The Writer’s Perspective (Conclusion) :
The painting has been given three titles. “The Loggia”, “The Last Vision” and “The Relative Perspective”. With the comprehension of the first caption, the artist aims to unleash the social, political, economic, and defense mechanisms. The second caption aims to reveal the passions, the object, and image mechanisms. Finally, the comprehension of the third caption aims to unleash Natural Nature, The Eternal infinity, and infinite happiness. The three captions intend to target the Expression, the Emotion, and the Experience, respectively. According to the artist, everything happens spontaneously but nothing unexpected. Everything, absolutely everything, happens suddenly. Each passing second forever blooms into the next, leaving behind only the memory of what once was. Yet, all that seems to be happening, suddenly, is revealed to one, as an aspect of pure awareness, within one’s unmoving, unchanging, infinite presence of spontaneous knowing. Embodying this undeniable truth is to awaken from the dream delusion. Awareness that finally leads to purity is the nonduality of being.
This painting similarly surprises with the insights of a deeper significance which ultimately leads to question one’s conscience. It thus becomes an inward expedition for any Individual to partake in the mysterious process of the universal metamorphosis so integral to Bharat Dalal. The two half-illustrated columns on both ends of the canvas are a metaphor for the stage curtains that are drawn at the beginning of a play. Just like in a play, they open the painting to the viewers and transcend them to a whole new realm. The symmetrical balance evokes feelings of order, formality, rationality, and permanence. The unique techniques like Marbling and Superimposition imply the idea of the painting intellectually, rather than something merely perceived by the senses. It is often said that Ideal Art is rather a spiritual discovery than a creation.
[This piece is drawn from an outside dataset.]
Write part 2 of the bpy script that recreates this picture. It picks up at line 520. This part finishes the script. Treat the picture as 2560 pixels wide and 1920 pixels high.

In-depth and seriousness, True art, pure art, never enters a competition with the unattainable perfection of the world but relies exclusively on its logic and the experience that one achieves in the process. Here, the painting and the artist both undergo an expedition of a transformation of the “self”, constituting a curve, an arc of time-experience subtended by the duration the individual will live. The outward movement on this curve is characterized by self-assertion. The inward movement or the Involution is characterized by increasing self-realization. The nature and effectiveness of the art are determined half by modality (and its relevance) and half by the sensibilities (or their life content) and here both are seen in conjunction. A close study and one ultimately dives into the realm of an exceptional thought that God is Pure Nature, not Impure Manifestations. And in the purest form, one transforms into the Divine creator himself at various levels of expression.